En entrant en carême, nous sommes invités à aller au désert. Ce désert pour le peuple hébreu va devenir le lieu de l’épreuve, de la tentation, mais avant tout le lieu de la présence de Dieu. Un temps de passage où Dieu accompagne, nourrit, désaltère, conduit. Le désert est un lieu où l’on vit l’expérience de se situer devant Dieu comme seul guide, c’est le temps de la confiance et de la fidélité, c’est un retour à l’essentiel.
Entrer au désert, c’est se rappeler chaque année que l’essence même de la vie de foi se vit dans une sorte d’abandon entre les mains de Dieu, dans cette attitude du fils, qu’est Jésus, et qui se laisse conduire par l’Esprit Saint. Ce désert évoque aussi la tentation, la présence de forces adverses en nous qui veulent nous faire renoncer à notre vie d’enfant de Dieu. Et souvent, nous tombons, nous cédons… C’est pourquoi le désert est aussi une expérience de conversion, un appel à renoncer à nos façons de faire qui sont parfois un refus de l’amour de Dieu et un refus de l’autre.
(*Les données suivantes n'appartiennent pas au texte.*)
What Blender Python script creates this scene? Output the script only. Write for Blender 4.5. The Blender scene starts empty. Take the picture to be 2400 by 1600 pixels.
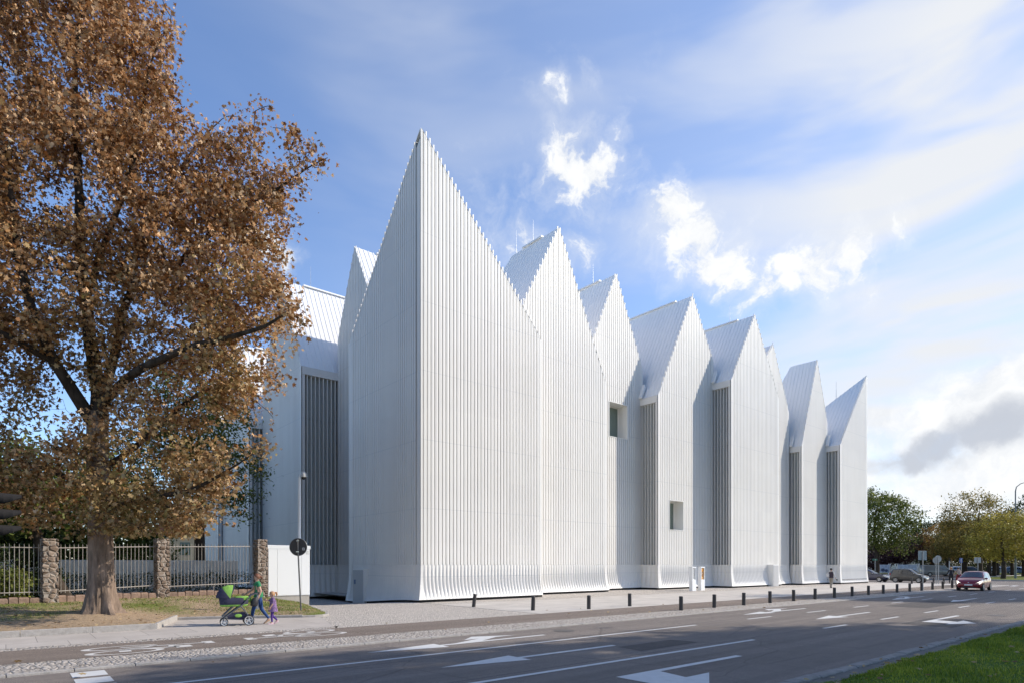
import bpy, bmesh, math, random
import numpy as np
from mathutils import Vector, Matrix
R = math.radians
scene = bpy.context.scene
col = scene.collection
rnd = random.Random(7)
rng = np.random.default_rng(11)

# ---------------------------------------------------------------- camera
# world axes: x runs along the street, y from the street towards the hall
FX = (0.6411, 0.7675)          # view direction on the ground
RX = (0.7675, -0.6411)         # camera right on the ground
F, HZ, CH = 1420.0, 1322.0, 2.0
cam_d = bpy.data.cameras.new("camera")
cam = bpy.data.objects.new("camera", cam_d)
col.objects.link(cam)
cam.location = (0, 0, CH)
cam.rotation_euler = (R(90), 0, -math.atan2(FX[0], FX[1]))
cam_d.sensor_width = 36.0
cam_d.lens = 36.0 * F / 2400.0
cam_d.shift_y = (HZ - 800.0) / 2400.0
cam_d.clip_start = 0.1
cam_d.clip_end = 3000
scene.camera = cam

# ---------------------------------------------------------------- light
SUN_EL = R(33)
SUN = Vector((0.865 * math.cos(SUN_EL), -0.501 * math.cos(SUN_EL), math.sin(SUN_EL)))
sd = bpy.data.lights.new("sun", 'SUN')
sd.energy = 3.5
sd.angle = R(0.5)
sd.color = (1.0, 0.925, 0.81)
sun = bpy.data.objects.new("sun", sd)
col.objects.link(sun)
sun.rotation_euler = SUN.to_track_quat('Z', 'Y').to_euler()
sun.location = (0, 0, 60)
scene.view_settings.view_transform = 'Standard'
scene.view_settings.look = 'None'
scene.view_settings.gamma = 1
scene.view_settings.use_curve_mapping = False
scene.view_settings.exposure = 0.55


def ray(x):
    a = (x - 1200.0) / F
    return (FX[0] + a * RX[0], FX[1] + a * RX[1])


def G(x, y, z=0.0):
    """ground point seen at photo pixel (x, y)"""
    Y = F * (CH - z) / (y - HZ)
    d = ray(x)
    return (d[0] * Y, d[1] * Y)


def PD(x, y, Y):
    d = ray(x)
    return Vector((d[0] * Y, d[1] * Y, CH + (HZ - y) / F * Y))


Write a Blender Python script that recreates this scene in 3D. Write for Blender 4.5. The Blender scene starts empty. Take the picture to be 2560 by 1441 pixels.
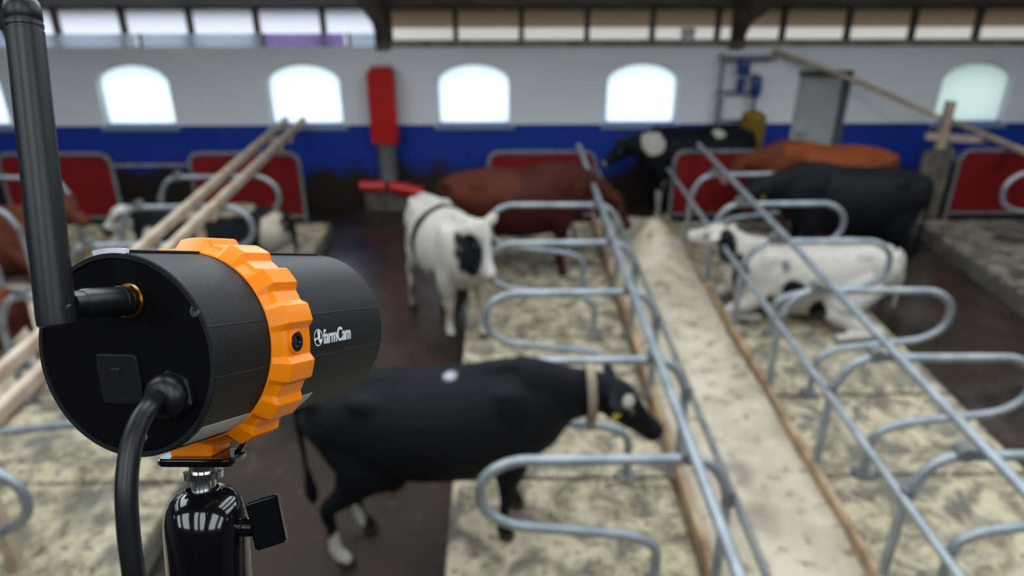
import bpy, bmesh, math, random
from mathutils import Vector, Matrix, noise
random.seed(7)
SC = bpy.context.scene
COL = SC.collection
R = math.radians

# ------------------------------------------------------------------ camera
FPX, CAM_H, PITCH, YAW = 1858.0, 3.7, R(25.6), R(-0.9)
cam_d = bpy.data.cameras.new('camera'); cam = bpy.data.objects.new('camera', cam_d); COL.objects.link(cam)
cam.location = (0, 0, CAM_H); cam.rotation_euler = (R(90) - PITCH, 0, YAW)
cam_d.sensor_width = 36; cam_d.lens = 36 * FPX / 2560; cam_d.clip_start = 0.01; cam_d.clip_end = 400
cam_d.dof.use_dof = True; cam_d.dof.focus_distance = 0.308; cam_d.dof.aperture_fstop = 8.6
SC.camera = cam

# ------------------------------------------------------------------ sky and exposure
SKY = 4.5
wd = bpy.data.worlds.new('overcast_sky'); SC.world = wd; wd.use_nodes = True
bg = wd.node_tree.nodes['Background']; bg.inputs[0].default_value = (0.86, 0.94, 1.0, 1); bg.inputs[1].default_value = SKY
SC.view_settings.view_transform = 'Standard'; SC.view_settings.look = 'None'
SC.view_settings.exposure = 0.0; SC.view_settings.gamma = 1.0; SC.view_settings.use_curve_mapping = False
SC.cycles.use_denoising = True
SC.cycles.max_bounces = 8; SC.cycles.diffuse_bounces = 5; SC.cycles.sample_clamp_indirect = 6
SC.cycles.caustics_reflective = False; SC.cycles.caustics_refractive = False

# unseen roof openings added and spaced for the daylight they let in (x0, x1, y0, y1), shared by the roof and the sky portals
WALL_Y = 10.8
RIDGE_Y, SLOPE, EAVE_Z = -1.0, 0.364, 2.80
def roof_z(y):
    zr = EAVE_Z + (WALL_Y - RIDGE_Y) * SLOPE
    return EAVE_Z + (WALL_Y - y) * SLOPE if y >= RIDGE_Y else zr - (RIDGE_Y - y) * SLOPE
BAY_X = (-8.0, -4.5, -1.0, 2.5); BAY_W = 2.2
BAY_X = BAY_X + (6.0,)  # extra bay added to brighten the right end of the back wall
SKYLIGHTS = [(x, x + BAY_W, y0, y1) for x in BAY_X for y0, y1 in ((0.6, 7.9), (-4.6, -1.4))]
for (x0, x1, y0, y1) in SKYLIGHTS:
    d = bpy.data.lights.new('sky_portal', 'AREA'); d.shape = 'RECTANGLE'
    d.size = x1 - x0; d.size_y = math.hypot(y1 - y0, roof_z(y0) - roof_z(y1)); d.cycles.is_portal = True
    o = bpy.data.objects.new('sky_portal', d); COL.objects.link(o)
    ym = (y0 + y1) / 2; o.location = ((x0 + x1) / 2, ym, roof_z(ym) + 0.1)
    o.rotation_euler = (math.atan((roof_z(y1) - roof_z(y0)) / (y1 - y0)), 0, 0)

# ------------------------------------------------------------------ helpers
def link(o, parent=None):
    COL.objects.link(o)
    if parent: o.parent = parent
    return o
def tag(o, label=None, cat=None, group=None, kind=None):
    if label: o['label'] = label
    if cat: o['category'] = cat
    if group: o['group'] = group
    if kind: o['kind'] = kind
    return o
def empty(name, loc=(0, 0, 0), **k):
    o = bpy.data.objects.new(name, None); o.empty_display_size = 0.05; link(o); o.location = loc
    return tag(o, **k)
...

Le carême est un appel à la conversion, mais avons-nous besoin de conversion? Nous convertir de quoi? Tant que nous n’aurons pas saisi l’enjeu de cette conversion, nos prières, nos célébrations, nos eucharisties demeureront stériles. Si la grâce de Dieu nous est donnée, il faut coopérer à la grâce afin d’être des signes lumineux dans le monde. Un incroyant disait à l’abbé Pierre: « Monsieur le curé, je ne sais pas si le Bon Dieu existe, mais je suis sûr que s’il existe il est ce que vous faites ».
Mais l’on se sent tellement démuni devant ce monde qui trop souvent nous glisse entre les mains, comme un enfant turbulent que l’on voudrait retenir, mais qui nous échappe constamment, et qui est capable du meilleur et du pire. Non pas que l’homme soit mauvais, mais il y a la contagion du mal, comme il y a la contagion de l’amour.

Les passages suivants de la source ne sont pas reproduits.